Alors qu’il en est à son deuxième mois en prison, Ali Anouzla a-t-il vraiment besoin de toute cette « logorrhée militante » autour de la liste de ses défenseurs, sur ceux qui restent, ceux qui partent, ceux qui n’ont aucun droit d’y être et les autres, qui ont le droit d’en partir ?… Est-il vraiment nécessaire que notre autre confrère, AboubakrJamaï, dévoile les mécanismes internes du site Lakome, en ce moment bien précis, et s’interroge sur les raisons de l’expression « mon pays le Maroc » employée par Ali Anouzla dans son courageux communiqué adressé à l’opinion publique afin qu’elle sache que son auteur agit d’abord et avant tout en qualité de journaliste et que, en cette qualité, il est profondément opposé à tout acte terroriste, à tout projet de cette nature, et qu’il s’inscrit résolument en faveur de la liberté, de la dignité et de la démocratie ?
Est-il condamnable qu’un détenu pour une affaire de presse, de politique ou même de droit commun, puisse éclairer l’opinion sur ce qu’on lui reproche, apporte sa vérité et décide de fermer provisoirement un site, une société ou une usine dans l’attente de sa sortie de prison, afin d’éviter d’endosser une responsabilité qu’il ne peut exercer ? Un tel acte devrait-il vraiment mécontenter et irriter ses amis, ses parents et ses défenseurs et les conduire à adopter des comportements qui nuiraient à cette personne en prison ?
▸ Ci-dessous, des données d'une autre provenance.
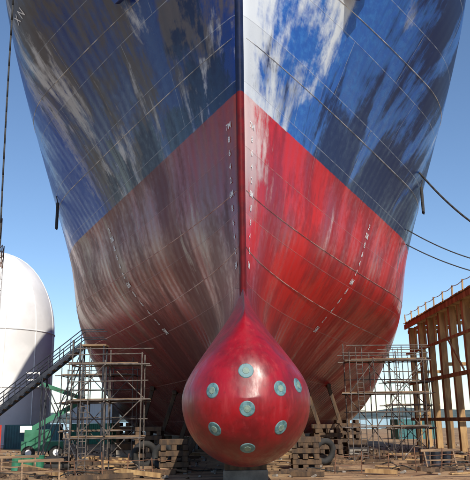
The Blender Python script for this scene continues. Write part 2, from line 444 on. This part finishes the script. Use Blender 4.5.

Allons donc, un peu de raison et de sagesse, chers amis, compagnons et confrères. Ali Anouzla est le premier concerné par cette affaire et nous devons nous ranger derrière lui, pas nous placer face à lui et le contrer. Nous devons mettre notre militantisme, nos sentiments et nos principes au service de son affaire, comme il le ressent et comme il l’entrevoit, lui avant quiconque. Nous devons faire abstraction de ce que nous voyons, faisons, ressentons, nous qui sommes à l’extérieur de la prison. Ecoutons Shakespeare : « Quand deux personnes montent à cheval, l’une est forcément à l’arrière ».
La souplesse est un comportement sage et intelligent et la révision de ses jugements, s’ils viennent à être ne serait-ce qu’égratignés, est un acte de grand courage, en ces temps difficiles du moins. Le dossier d’Ali Anouzla a atteint un stade de complexité extrême, et il a été confié à un juge antiterroriste qui travaille au moyen d’une loi d’exception, laquelle ne garantit pas les meilleures conditions d’un procès équitable. Nous avions contesté cette orientation imprimée à l’affaire dès la publication du premier communiqué du procureur, et nous avions affirmé que le dossier s’est trompé de chemin et est parti à Salé, chez les juges antiterroristes, au lieu de se diriger à Casablanca, et se placer entre les mains de juges plus spécialisés en affaires de presse…. Et puis les réactions ont commencé à pleuvoir de tous les côtés, de l’intérieur et de l’extérieur, à propos de la position du parquet et du ministère de la Justice, dont la préoccupation première était de faire comprendre aux médias que le traitement du terrorisme était une chose éminemment sensible, qui pouvait exploser à chaque instant. Il fallait faire admettre aux gens de presse qu’ils doivent prendre garde à ne pas transformer leurs supports en forums d’appels et d’apologie aux actes de meurtre, de destruction et de déstabilisation…
Ali Anouzla n’est pas le seul qui ait fait montre de modération et de souplesse dans cette affaire ; en effet, l’Etat et le ministère de la Justice ont également montré, à leur tour, qu’ils étaient prêts à revoir leur jugement dans ce dossier, à partir du moment où leur message est parvenu à bon port et a été bien compris par ses destinataires.
J’ai entendu de la bouche de plusieurs responsables qu’Ali n’est pas poursuivi aujourd’hui pour ses écrits d’hier, et que la crainte d’une normalisation des entreprises etdes actes terroristes au sein de la presse est le véritable motif de l’incarcération de notre confrère et de la réaction musclée des autorités…
Mais là, maintenant, de nouveaux éléments, un nouveau climat sont apparus, nous formons des vœux pour que tout rentre dans l’ordre et Ali chez lui, auprès des siens, et qu’il retourne à sa famille, à son métier et à la liberté… quant à nous, à nous tous, nous devons être une partie de la solution, pas du problème… Ne se moque des blessures que celui qui n’en a jamais été atteint.